▶ TASK TO COMPLETE
Transcribe the full listing below exactly.

▶ PROVIDED DATA
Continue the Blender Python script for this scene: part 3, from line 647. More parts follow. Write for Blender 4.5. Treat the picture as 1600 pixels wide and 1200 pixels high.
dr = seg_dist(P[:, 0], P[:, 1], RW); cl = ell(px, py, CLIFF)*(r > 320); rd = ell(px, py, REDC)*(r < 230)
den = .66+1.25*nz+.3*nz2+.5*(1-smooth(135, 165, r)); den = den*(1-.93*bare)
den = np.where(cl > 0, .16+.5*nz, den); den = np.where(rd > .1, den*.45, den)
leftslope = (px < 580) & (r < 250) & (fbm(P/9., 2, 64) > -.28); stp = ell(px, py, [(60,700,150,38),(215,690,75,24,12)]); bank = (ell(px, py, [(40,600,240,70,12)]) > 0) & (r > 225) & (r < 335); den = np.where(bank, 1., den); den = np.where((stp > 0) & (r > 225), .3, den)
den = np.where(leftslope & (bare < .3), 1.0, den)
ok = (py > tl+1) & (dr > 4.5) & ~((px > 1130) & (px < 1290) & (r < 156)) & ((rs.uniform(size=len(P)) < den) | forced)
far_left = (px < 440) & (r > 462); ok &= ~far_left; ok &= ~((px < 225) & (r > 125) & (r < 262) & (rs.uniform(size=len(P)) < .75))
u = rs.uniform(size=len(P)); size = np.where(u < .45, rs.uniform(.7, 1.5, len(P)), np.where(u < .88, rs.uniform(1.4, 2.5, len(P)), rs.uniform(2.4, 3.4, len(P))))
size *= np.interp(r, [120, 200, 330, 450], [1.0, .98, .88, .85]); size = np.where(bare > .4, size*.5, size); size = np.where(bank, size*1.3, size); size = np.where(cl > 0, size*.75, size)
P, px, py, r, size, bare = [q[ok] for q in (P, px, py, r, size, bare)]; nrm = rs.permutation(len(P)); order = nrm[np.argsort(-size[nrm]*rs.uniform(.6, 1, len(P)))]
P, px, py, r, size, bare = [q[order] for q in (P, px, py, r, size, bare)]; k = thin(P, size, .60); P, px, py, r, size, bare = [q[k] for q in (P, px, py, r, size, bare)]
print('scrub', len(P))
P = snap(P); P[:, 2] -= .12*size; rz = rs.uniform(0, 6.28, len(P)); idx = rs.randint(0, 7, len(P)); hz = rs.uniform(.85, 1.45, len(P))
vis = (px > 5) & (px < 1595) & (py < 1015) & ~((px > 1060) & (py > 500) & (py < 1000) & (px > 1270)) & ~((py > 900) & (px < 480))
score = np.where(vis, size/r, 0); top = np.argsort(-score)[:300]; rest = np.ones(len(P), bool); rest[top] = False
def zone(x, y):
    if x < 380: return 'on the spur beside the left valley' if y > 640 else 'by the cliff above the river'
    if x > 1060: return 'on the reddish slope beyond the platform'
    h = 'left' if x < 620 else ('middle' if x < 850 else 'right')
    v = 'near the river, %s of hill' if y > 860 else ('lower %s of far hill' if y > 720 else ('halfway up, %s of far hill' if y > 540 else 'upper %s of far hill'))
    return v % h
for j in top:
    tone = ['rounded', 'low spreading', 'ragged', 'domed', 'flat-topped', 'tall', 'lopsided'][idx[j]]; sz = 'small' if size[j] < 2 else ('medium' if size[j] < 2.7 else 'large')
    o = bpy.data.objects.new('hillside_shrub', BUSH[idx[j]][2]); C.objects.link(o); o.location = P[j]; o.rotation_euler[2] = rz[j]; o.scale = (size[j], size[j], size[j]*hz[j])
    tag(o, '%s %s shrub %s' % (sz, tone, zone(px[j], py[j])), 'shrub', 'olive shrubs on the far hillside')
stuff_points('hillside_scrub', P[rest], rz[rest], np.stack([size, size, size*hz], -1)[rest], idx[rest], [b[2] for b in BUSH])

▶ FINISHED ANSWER
Continue the Blender Python script for this scene: part 3, from line 647. More parts follow. Write for Blender 4.5. Treat the picture as 1600 pixels wide and 1200 pixels high.
dr = seg_dist(P[:, 0], P[:, 1], RW); cl = ell(px, py, CLIFF)*(r > 320); rd = ell(px, py, REDC)*(r < 230)
den = .66+1.25*nz+.3*nz2+.5*(1-smooth(135, 165, r)); den = den*(1-.93*bare)
den = np.where(cl > 0, .16+.5*nz, den); den = np.where(rd > .1, den*.45, den)
leftslope = (px < 580) & (r < 250) & (fbm(P/9., 2, 64) > -.28); stp = ell(px, py, [(60,700,150,38),(215,690,75,24,12)]); bank = (ell(px, py, [(40,600,240,70,12)]) > 0) & (r > 225) & (r < 335); den = np.where(bank, 1., den); den = np.where((stp > 0) & (r > 225), .3, den)
den = np.where(leftslope & (bare < .3), 1.0, den)
ok = (py > tl+1) & (dr > 4.5) & ~((px > 1130) & (px < 1290) & (r < 156)) & ((rs.uniform(size=len(P)) < den) | forced)
far_left = (px < 440) & (r > 462); ok &= ~far_left; ok &= ~((px < 225) & (r > 125) & (r < 262) & (rs.uniform(size=len(P)) < .75))
u = rs.uniform(size=len(P)); size = np.where(u < .45, rs.uniform(.7, 1.5, len(P)), np.where(u < .88, rs.uniform(1.4, 2.5, len(P)), rs.uniform(2.4, 3.4, len(P))))
size *= np.interp(r, [120, 200, 330, 450], [1.0, .98, .88, .85]); size = np.where(bare > .4, size*.5, size); size = np.where(bank, size*1.3, size); size = np.where(cl > 0, size*.75, size)
P, px, py, r, size, bare = [q[ok] for q in (P, px, py, r, size, bare)]; nrm = rs.permutation(len(P)); order = nrm[np.argsort(-size[nrm]*rs.uniform(.6, 1, len(P)))]
P, px, py, r, size, bare = [q[order] for q in (P, px, py, r, size, bare)]; k = thin(P, size, .60); P, px, py, r, size, bare = [q[k] for q in (P, px, py, r, size, bare)]
print('scrub', len(P))
P = snap(P); P[:, 2] -= .12*size; rz = rs.uniform(0, 6.28, len(P)); idx = rs.randint(0, 7, len(P)); hz = rs.uniform(.85, 1.45, len(P))
vis = (px > 5) & (px < 1595) & (py < 1015) & ~((px > 1060) & (py > 500) & (py < 1000) & (px > 1270)) & ~((py > 900) & (px < 480))
score = np.where(vis, size/r, 0); top = np.argsort(-score)[:300]; rest = np.ones(len(P), bool); rest[top] = False
def zone(x, y):
    if x < 380: return 'on the spur beside the left valley' if y > 640 else 'by the cliff above the river'
    if x > 1060: return 'on the reddish slope beyond the platform'
    h = 'left' if x < 620 else ('middle' if x < 850 else 'right')
    v = 'near the river, %s of hill' if y > 860 else ('lower %s of far hill' if y > 720 else ('halfway up, %s of far hill' if y > 540 else 'upper %s of far hill'))
    return v % h
for j in top:
    tone = ['rounded', 'low spreading', 'ragged', 'domed', 'flat-topped', 'tall', 'lopsided'][idx[j]]; sz = 'small' if size[j] < 2 else ('medium' if size[j] < 2.7 else 'large')
    o = bpy.data.objects.new('hillside_shrub', BUSH[idx[j]][2]); C.objects.link(o); o.location = P[j]; o.rotation_euler[2] = rz[j]; o.scale = (size[j], size[j], size[j]*hz[j])
    tag(o, '%s %s shrub %s' % (sz, tone, zone(px[j], py[j])), 'shrub', 'olive shrubs on the far hillside')
stuff_points('hillside_scrub', P[rest], rz[rest], np.stack([size, size, size*hz], -1)[rest], idx[rest], [b[2] for b in BUSH])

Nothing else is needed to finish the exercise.